* **Challenge**
Reproduce exactly the lines from the one containing "Build this scene" through the one containing "COL = scene.collection", both included, and nothing else.

* **Records for the task**
>>

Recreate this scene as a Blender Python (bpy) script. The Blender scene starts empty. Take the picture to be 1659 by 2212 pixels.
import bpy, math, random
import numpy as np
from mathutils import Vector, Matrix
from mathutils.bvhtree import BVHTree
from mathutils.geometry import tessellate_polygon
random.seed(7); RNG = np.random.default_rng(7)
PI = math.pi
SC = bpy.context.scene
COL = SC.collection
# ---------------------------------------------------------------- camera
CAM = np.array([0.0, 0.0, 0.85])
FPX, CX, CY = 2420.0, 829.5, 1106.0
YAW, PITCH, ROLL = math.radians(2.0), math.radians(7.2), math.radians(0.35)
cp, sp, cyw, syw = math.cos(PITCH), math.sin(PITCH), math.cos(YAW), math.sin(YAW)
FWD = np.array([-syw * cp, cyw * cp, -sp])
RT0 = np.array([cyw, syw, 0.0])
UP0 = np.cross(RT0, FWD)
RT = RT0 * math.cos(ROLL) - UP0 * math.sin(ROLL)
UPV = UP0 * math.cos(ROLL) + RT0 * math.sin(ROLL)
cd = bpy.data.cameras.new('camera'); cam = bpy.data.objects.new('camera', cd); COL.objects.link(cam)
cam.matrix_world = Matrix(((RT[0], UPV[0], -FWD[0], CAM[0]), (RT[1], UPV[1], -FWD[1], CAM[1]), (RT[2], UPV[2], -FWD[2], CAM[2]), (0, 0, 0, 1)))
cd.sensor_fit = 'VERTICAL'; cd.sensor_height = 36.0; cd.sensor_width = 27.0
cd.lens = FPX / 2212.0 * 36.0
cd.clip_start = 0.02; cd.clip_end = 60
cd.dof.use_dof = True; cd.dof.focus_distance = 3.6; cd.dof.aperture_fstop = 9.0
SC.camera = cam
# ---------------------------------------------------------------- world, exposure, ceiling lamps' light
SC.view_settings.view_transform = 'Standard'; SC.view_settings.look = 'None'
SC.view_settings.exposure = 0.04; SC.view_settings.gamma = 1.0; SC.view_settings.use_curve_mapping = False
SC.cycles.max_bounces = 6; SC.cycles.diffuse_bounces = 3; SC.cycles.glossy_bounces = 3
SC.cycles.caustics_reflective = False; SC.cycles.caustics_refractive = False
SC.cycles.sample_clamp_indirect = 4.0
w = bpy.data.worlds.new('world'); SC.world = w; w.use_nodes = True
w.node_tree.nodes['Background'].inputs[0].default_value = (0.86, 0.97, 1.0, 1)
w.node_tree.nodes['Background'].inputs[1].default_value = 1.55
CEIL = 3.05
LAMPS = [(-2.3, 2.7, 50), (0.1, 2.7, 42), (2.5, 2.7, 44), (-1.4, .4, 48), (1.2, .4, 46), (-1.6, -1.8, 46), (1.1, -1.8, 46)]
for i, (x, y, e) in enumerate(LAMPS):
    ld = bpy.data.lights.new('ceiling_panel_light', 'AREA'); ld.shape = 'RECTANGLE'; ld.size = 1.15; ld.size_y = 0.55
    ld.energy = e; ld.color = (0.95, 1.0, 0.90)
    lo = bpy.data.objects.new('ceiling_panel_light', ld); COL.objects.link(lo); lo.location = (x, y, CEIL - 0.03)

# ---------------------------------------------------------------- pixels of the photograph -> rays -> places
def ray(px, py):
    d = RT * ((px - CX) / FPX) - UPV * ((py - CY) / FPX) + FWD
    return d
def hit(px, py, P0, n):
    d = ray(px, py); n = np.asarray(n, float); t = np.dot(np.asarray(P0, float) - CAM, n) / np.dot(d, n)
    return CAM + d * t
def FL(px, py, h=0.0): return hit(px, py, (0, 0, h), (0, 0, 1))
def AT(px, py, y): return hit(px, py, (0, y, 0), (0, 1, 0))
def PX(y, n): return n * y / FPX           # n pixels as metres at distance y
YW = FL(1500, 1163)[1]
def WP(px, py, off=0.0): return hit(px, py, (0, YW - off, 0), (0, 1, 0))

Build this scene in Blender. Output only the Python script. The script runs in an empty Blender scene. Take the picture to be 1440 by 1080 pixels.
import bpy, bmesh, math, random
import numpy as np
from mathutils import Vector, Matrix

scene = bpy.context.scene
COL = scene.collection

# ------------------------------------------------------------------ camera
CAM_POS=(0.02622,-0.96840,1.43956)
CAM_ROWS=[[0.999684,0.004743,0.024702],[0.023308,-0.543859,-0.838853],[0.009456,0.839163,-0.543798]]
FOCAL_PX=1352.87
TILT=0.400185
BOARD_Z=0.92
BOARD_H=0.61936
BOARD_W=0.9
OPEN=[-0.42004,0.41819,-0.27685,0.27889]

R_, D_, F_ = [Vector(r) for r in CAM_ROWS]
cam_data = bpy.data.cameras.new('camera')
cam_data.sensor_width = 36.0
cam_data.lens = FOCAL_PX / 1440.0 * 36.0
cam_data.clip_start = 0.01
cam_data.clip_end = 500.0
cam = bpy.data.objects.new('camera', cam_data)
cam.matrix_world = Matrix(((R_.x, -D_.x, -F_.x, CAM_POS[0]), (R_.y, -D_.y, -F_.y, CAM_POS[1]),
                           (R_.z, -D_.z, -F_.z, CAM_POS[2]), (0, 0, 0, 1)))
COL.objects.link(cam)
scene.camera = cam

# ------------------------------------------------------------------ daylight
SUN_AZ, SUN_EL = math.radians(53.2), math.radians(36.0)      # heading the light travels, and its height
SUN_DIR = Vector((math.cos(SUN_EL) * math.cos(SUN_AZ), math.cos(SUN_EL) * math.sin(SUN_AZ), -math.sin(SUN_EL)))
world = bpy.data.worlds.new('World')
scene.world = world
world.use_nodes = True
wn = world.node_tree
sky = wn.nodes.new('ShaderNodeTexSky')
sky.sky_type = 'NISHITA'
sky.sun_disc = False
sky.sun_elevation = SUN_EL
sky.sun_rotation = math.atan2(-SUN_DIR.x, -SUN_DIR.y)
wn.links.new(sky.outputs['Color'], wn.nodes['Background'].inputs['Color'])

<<

* **In response**
Build this scene in Blender. Output only the Python script. The script runs in an empty Blender scene. Take the picture to be 1440 by 1080 pixels.
import bpy, bmesh, math, random
import numpy as np
from mathutils import Vector, Matrix

scene = bpy.context.scene
COL = scene.collection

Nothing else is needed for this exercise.